_Exercise description_. Omit every picture, and retype the lines that run from the beginning of the data below through the line containing "MT['rose'], E, 0.002)", inclusive.

— Start Data excerpt —

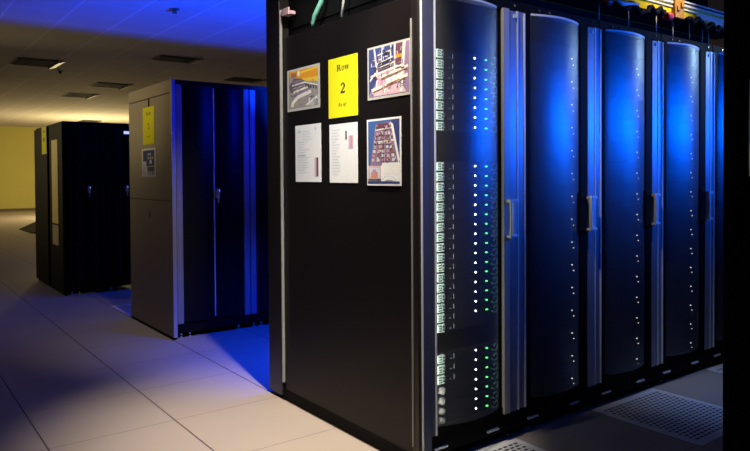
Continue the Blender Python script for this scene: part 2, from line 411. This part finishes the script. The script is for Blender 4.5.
MB().box(0.066, 0.094, -0.012, -0.003, 0.14, 2.60).build('front_strip', MT['darkstrip'], E)
MB().box(0.087, 0.0945, -0.016, -0.011, 0.14, 2.60).build('corner_trim', MT['silver'], E)
MB().box(-0.006, 0.004, 1.085, 1.150, 2.172, 2.212).box(-0.002, 0.05, 1.10, 1.182, 2.18, 2.20).build('latch_clip', MT['rose'], E, 0.002)

# ---- overhead trunking and yellow raceway
h = MB(); h.box(0.064, 3.15, 0.35, 1.28, RH, 2.62); h.build('overhead_trunking', MT['rubber'], bevel=0.004)
tag(bpy.data.objects['overhead_trunking'], 'long black cable trunking lying on top of the near rack row', 'cable trunking')
T = empty('cable_raceway', (0, 0, 0), 'yellow cable raceway with white lips running above the near racks', 'cable tray')
tz = 2.262
MB().box(0.9, 3.15, 0.075, 0.085, tz, tz+0.075).box(0.9, 3.15, 0.30, 0.31, tz, tz+0.075).build('trough', MT['tray'], T, 0.001)
MB().box(0.9, 3.15, 0.062, 0.088, tz+0.075, tz+0.087).box(0.9, 3.15, 0.066, 0.074, tz+0.052, tz+0.060).box(0.9, 3.15, 0.064, 0.088, tz+0.102, tz+0.110).build('lip', MT['traylip'], T)
MB().box(0.9, 3.15, 0.072, 0.082, tz+0.087, tz+0.102).build('lip_gap', MT['rubber'], T)
MB().box(2.45, 3.15, 0.066, 0.076, tz+0.002, tz+0.050).build('end_section', MT['traylip'], T)
MB().box(2.155, 2.262, 0.05, 0.075, tz-0.012, tz+0.105).box(2.17, 2.20, 0.04, 0.052, tz+0.03, tz+0.06).box(2.215, 2.245, 0.04, 0.052, tz+0.055, tz+0.085).build('joint_bracket', MT['bracket'], T, 0.003)
for x in (1.43, 1.72, 2.02, 2.21, 2.41, 2.577, 2.656):
    MB().tube([(x, 0.10, RH), (x, 0.10, tz+0.005)], 0.0055, 8).build('support_rod', MT['mgrey'], T)
for i, (x, lb) in enumerate(((1.435, 'left of the two red plugs below the yellow raceway'), (2.066, 'right of the two red plugs, by the ochre raceway bracket'))):
    k = MB().tube([(x-0.03, 0.045, tz-0.025), (x-0.022, 0.045, tz-0.025), (x+0.02, 0.045, tz-0.02), (x+0.045, 0.045, tz-0.012)], [0.018, 0.026, 0.026, 0.012], 12).build('red_plug', MT['red'])
    tag(k, lb, 'cable plug', 'red plugs')
MB().box(0.9, 3.15, 0.085, 0.30, tz, tz+0.008).build('bottom_plate', MT['rubber'], T)
# black cables drooping under the raceway
def droop(x0, x1, seed, label, rad=0.0145):
    random.seed(seed); pts = []; K = 26; z = 0
    for j in range(K+1):
        z = 0.6*z + random.uniform(-0.020, 0.028)
        pts.append((x0+(x1-x0)*j/K, 0.046+random.uniform(-0.004, 0.004), tz - 0.026 + z))
    return tag(MB().tube(pts, rad, 8).build('cable', MT['rubber']), label, 'cable', 'black cables under the raceway')
droop(1.50, 2.02, 11, 'black cable lying in bumps along the bottom of the yellow raceway before its bracket')
droop(2.28, 3.0, 5, 'black cable lying in bumps along the pale far end of the raceway')
k = MB().tube([(1.47, 0.014, tz-0.012), (1.53, 0.013, tz-0.03), (1.60, 0.015, tz-0.018), (1.70, 0.02, tz-0.006)], [0.012, 0.014, 0.010, 0.005], 8).build('cable_connector', MT['white'])
tag(k, 'white cable connector beside the left red plug under the raceway', 'cable connector')
# cables dropping into the rack behind the end panel
k = MB(); pts = [(0.03, 0.70, 2.62), (0.028, 0.735, 2.34), (0.02, 0.785, 2.18), (0.018, 0.845, 2.12), (0.018, 0.868, 2.085), (0.02, 0.872, 2.068)]
k.tube(pts, [0.012, 0.012, 0.013, 0.013, 0.009, 0.005], 8); tag(k.build('hanging_cable', MT['greencable']), 'mint green cable hanging over the top of the near end panel', 'cable')
k = MB(); k.tube([(0.03, 0.50, 2.62), (0.03, 0.545, 2.35), (0.025, 0.58, 2.17), (0.024, 0.60, 2.066)], 0.0065, 8)
tag(k.build('hanging_cable', MT['white']), 'thin white cable hanging over the top of the near end panel', 'cable')

# ------------------------------------------------------------------ papers taped to end panels
class Sheet:
    """a sheet on a plane of constant x facing -x; (u, v) run from its lower left corner to its upper right corner as seen"""
    def __init__(s, name, x, y0, y1, z0, z1, backing, label, cat, group=None, slope=0.0):
        s.w, s.h, s.layer = y0-y1, z1-z0, 0; s.R = empty(name, (x, (y0+y1)/2, z0), label, cat, group); s.slope = slope
        q = [(s.P(0,0)), s.P(1,0), s.P(1,1), s.P(0,1)]
        MB().prism([(p[1], p[2]) for p in q], 'x', -0.0012, 0.0).build('sheet', backing, s.R)
        s.mb, s.mats = MB(), []
    def P(s, uu, v, x=0.0): return (x, s.w/2 - s.w*uu, s.h*v + s.slope*(uu-0.5))
    def poly(s, pts, m):
        if m not in s.mats: s.mats.append(m)
        s.layer += 1
        s.mb.face([s.P(a, b, -0.0014 - 0.00003*s.layer) for a, b in pts], s.mats.index(m))
    def rect(s, a, b, c, d, m): s.poly([(a, c), (b, c), (b, d), (a, d)], m)
    def line(s, a, b, wd, m, asp=None):
        ax, ay, bx, by = a[0]*s.w, a[1]*s.h, b[0]*s.w, b[1]*s.h
        L = math.hypot(bx-ax, by-ay) or 1; nx, ny = -(by-ay)/L*wd/2, (bx-ax)/L*wd/2
        s.poly([((ax+nx)/s.w, (ay+ny)/s.h), ((bx+nx)/s.w, (by+ny)/s.h), ((bx-nx)/s.w, (by-ny)/s.h), ((ax-nx)/s.w, (ay-ny)/s.h)], m)
    def ring(s, cu, cv, ru, rv, tu, tv, m, a0=0, a1=360, n=18):
        for i in range(n):
            t0, t1 = math.radians(a0+(a1-a0)*i/n), math.radians(a0+(a1-a0)*(i+1)/n)
            s.poly([(cu+ru*math.cos(t0), cv+rv*math.sin(t0)), (cu+ru*math.cos(t1), cv+rv*math.sin(t1)),
                    (cu+(ru-tu)*math.cos(t1), cv+(rv-tv)*math.sin(t1)), (cu+(ru-tu)*math.cos(t0), cv+(rv-tv)*math.sin(t0))], m)
            s.layer -= 1
        s.layer += 1
    def done(s, name):
        s.mb.build(name, s.mats, s.R); s.mb, s.mats = MB(), []

def serif_R(s, x, y, w, h, m):
    s.rect(x+.10*w, x+.34*w, y, y+h, m); s.rect(x, x+.46*w, y, y+.07*h, m); s.rect(x, x+.5*w, y+.93*h, y+h, m)
    s.ring(x+.45*w, y+.74*h, .40*w, .26*h, .22*w, .10*h, m, -90, 90); s.rect(x+.34*w, x+.47*w, y+.48*h, y+.55*h, m); s.rect(x+.34*w, x+.47*w, y+.93*h, y+h, m)
    s.poly([(x+.40*w, y+.5*h), (x+.64*w, y+.5*h), (x+1.02*w, y), (x+.76*w, y)], m)
def serif_o(s, x, y, w, h, m): s.ring(x+.5*w, y+.5*h, .5*w, .5*h, .26*w, .10*h, m)
def serif_w(s, x, y, w, h, m):
    for a in (0.06, 0.46):
        s.poly([(x+a*w, y+h), (x+(a+.2)*w, y+h), (x+(a+.32)*w, y), (x+(a+.18)*w, y)], m)
        s.poly([(x+(a+.40)*w, y+h), (x+(a+.48)*w, y+h), (x+(a+.30)*w, y), (x+(a+.20)*w, y)], m)
    for a in (-0.03, 0.36, 0.76): s.rect(x+a*w, x+(a+.30)*w, y+.93*h, y+h, m)
def serif_2(s, x, y, w, h, m):
    s.ring(x+.48*w, y+.70*h, .46*w, .30*h, .26*w, .09*h, m, -20, 165)
    s.poly([(x+.68*w, y+.66*h), (x+.94*w, y+.62*h), (x+.34*w, y+.16*h), (x+.04*w, y+.08*h)], m)
    s.rect(x+.04*w, x+.86*w, y, y+.16*h, m); s.poly([(x+.78*w, y+.16*h), (x+.86*w, y), (x+1.0*w, y+.24*h), (x+.94*w, y+.24*h)], m)
def serif_3(s, x, y, w, h, m):
    s.ring(x+.45*w, y+.74*h, .42*w, .26*h, .24*w, .08*h, m, -80, 160); s.ring(x+.45*w, y+.28*h, .48*w, .28*h, .27*w, .09*h, m, -160, 85)
def small_word(s, cx, y, h, m):
    # "Grid" in small letters with a raised mark
    x = cx-0.15; st = 0.012
    s.ring(x+.028, y+h/2, .030, h/2, st, h*.18, m, 40, 320); s.rect(x+.026, x+.058, y+.38*h, y+.52*h, m); s.rect(x+.046, x+.058, y+.1*h, y+.5*h, m)
    s.rect(x+.085, x+.085+st, y, y+.66*h, m); s.rect(x+.085, x+.125, y+.52*h, y+.66*h, m)
    s.rect(x+.150, x+.150+st, y, y+.62*h, m); s.rect(x+.150, x+.150+st, y+.78*h, y+.94*h, m)
    s.ring(x+.205, y+.32*h, .026, .32*h, st, h*.16, m); s.rect(x+.222, x+.222+st, y, y+h, m)
    s.rect(x+.26, x+.285, y+.80*h, y+.90*h, m); s.rect(x+.295, x+.32, y+.80*h, y+.90*h, m)

def row_sign(s, digit, ink):
    serif_R(s, .30, .775, .15, .105, ink); serif_o(s, .465, .775, .10, .075, ink); serif_w(s, .575, .775, .15, .075, ink)
    (serif_2 if digit == 2 else serif_3)(s, .425, .40, .17, .17, ink)
    small_word(s, .515, .185, .055, ink)
    s.done('lettering')

PX = 0.0092
s = Sheet('row_sign', PX, .702, .446, 1.567, 1.865, MT['yellow'], 'yellow paper sign reading Row 2 on the near end panel', 'sign')
row_sign(s, 2, MT['ink'])

G = 'papers on the near end panel'
# left photograph: long hall of machines under an orange ceiling
s = Sheet('photo_print', PX, 1.125, .785, 1.633, 1.863, MT['sleeve'], 'small photo print of a hall under an orange ceiling, left of the yellow sign', 'photo', G, 0.0)
s.rect(.05, .95, .06, .95, MT['mgrey'])
s.poly([(.05, .95), (.95, .95), (.95, .70), (.45, .72), (.05, .86)], MT['orange'])
s.poly([(.45, .74), (.95, .72), (.95, .60), (.60, .66)], MT['amber'])
s.poly([(.40, .86), (.95, .90), (.95, .95), (.42, .91)], MT['amber'])
s.rect(.13, .30, .80, .90, MT['brown']); s.rect(.33, .40, .82, .93, MT['cream'])
s.poly([(.06, .62), (.22, .78), (.46, .74), (.75, .50), (.60, .34), (.10, .46)], MT['dgrey'])
for i in range(6):
    t = i/5; s.line((.14+.02*i, .70-.085*i), (.50+.05*i, .70-.06*i), .006+.002*i, MT['cream'] if i % 2 else MT['mauve'])
for i in range(5): s.line((.58+.075*i, .66-.03*i), (.60+.075*i, .52-.02*i), .012, MT['ink']); s.line((.55+.08*i, .64-.025*i), (.62+.08*i, .62-.025*i), .008, MT['cream'])
s.poly([(.12, .10), (.14, .22), (.34, .36), (.70, .44), (.72, .40), (.38, .28), (.22, .18), (.20, .10)], MT['cream'])
s.poly([(.55, .10), (.95, .30), (.95, .16), (.80, .06)], MT['sleeve']); s.line((.60, .10), (.92, .26), .010, MT['cream']); s.line((.68, .12), (.70, .26), .010, MT['cream'])
random.seed(5)
for i in range(46):
    a, b = random.uniform(.10, .90), random.uniform(.10, .66); t = random.uniform(-.5, .9)
    s.line((a, b), (a+.05*math.cos(t), b+.05*math.sin(t)), random.uniform(.002, .005), random.choice((MT['cream'], MT['dgrey'], MT['mauve'], MT['sleeve'], MT['ink'])))
s.done('print')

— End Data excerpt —

_Reply_.
Continue the Blender Python script for this scene: part 2, from line 411. This part finishes the script. The script is for Blender 4.5.
MB().box(0.066, 0.094, -0.012, -0.003, 0.14, 2.60).build('front_strip', MT['darkstrip'], E)
MB().box(0.087, 0.0945, -0.016, -0.011, 0.14, 2.60).build('corner_trim', MT['silver'], E)
MB().box(-0.006, 0.004, 1.085, 1.150, 2.172, 2.212).box(-0.002, 0.05, 1.10, 1.182, 2.18, 2.20).build('latch_clip', MT['rose'], E, 0.002)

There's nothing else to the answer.